Romney still looks strong heading south. Not only do his poll numbers look robust, but a recent Gallup poll found Romney to be the most acceptable Republican nominee among conservatives. Having defied convention by winning back-to-back victories in Iowa and New Hampshire, he will be quite aware that the winner of the South Carolina primary has always gone on to win the nomination. That’s a tradition he will want to maintain. But if politics truly is war without bloodshed, the brutality of Republican battles in South Carolina comes pretty close.

He may have spawned the endorsement of Nikki Haley, South Carolina’s young, photogenic governor, but she is no longer the rising star of 12 months ago; her popularity among Republicans has plummeted.
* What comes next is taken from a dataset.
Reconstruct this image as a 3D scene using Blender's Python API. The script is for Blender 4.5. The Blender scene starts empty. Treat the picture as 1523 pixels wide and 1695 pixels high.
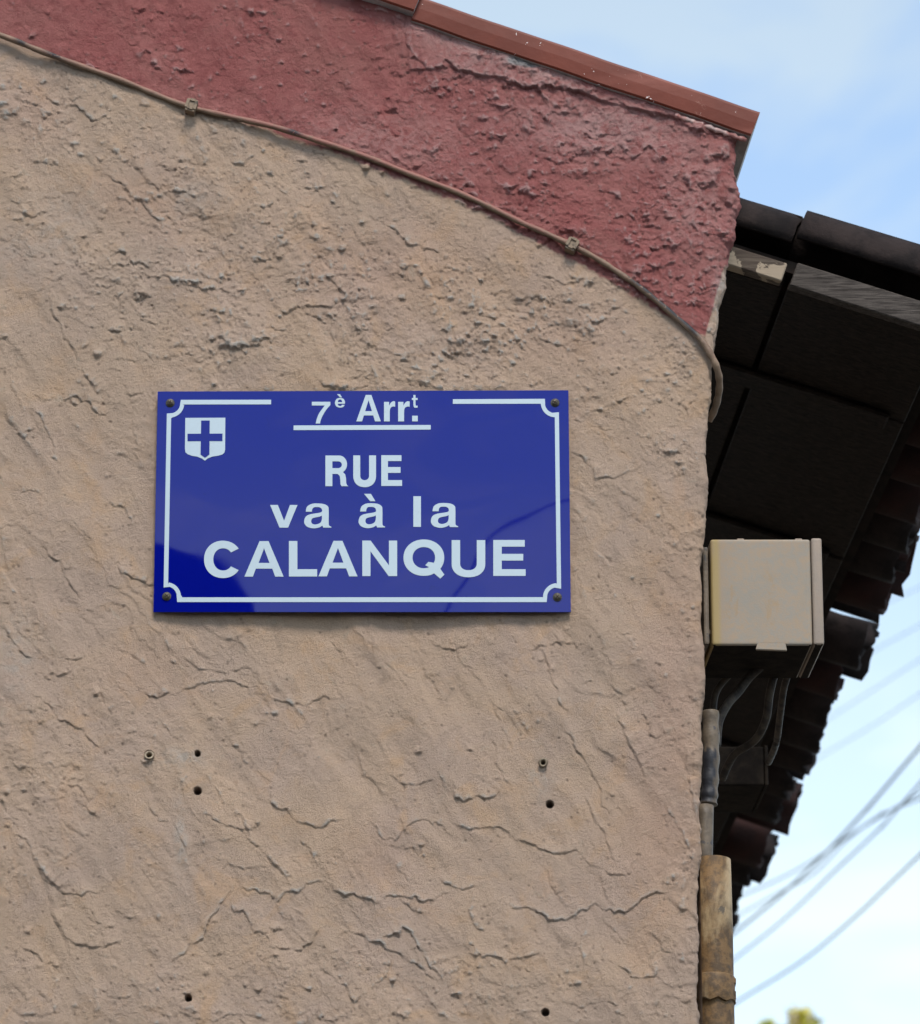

Senator Strom Thurmond helped secure the nomination for Richard Nixon in 1968 and Ronald Reagan in 1980, but Senator Jim DeMint, the state’s current kingmaker and arguably the most powerful man in the Republican Party, has pledged not to endorse a candidate during the primary – despite backing Romney during his last failed presidential run. A late endorsement for another candidate would be cruel, albeit unlikely.

Romney has been labelled many things from “presumptive nominee”, to “most electable,” but never a winner. Nixon once said, “It is necessary for me to establish a winner image. Therefore, I have to beat somebody.” For Romney, a win in South Carolina should do just that.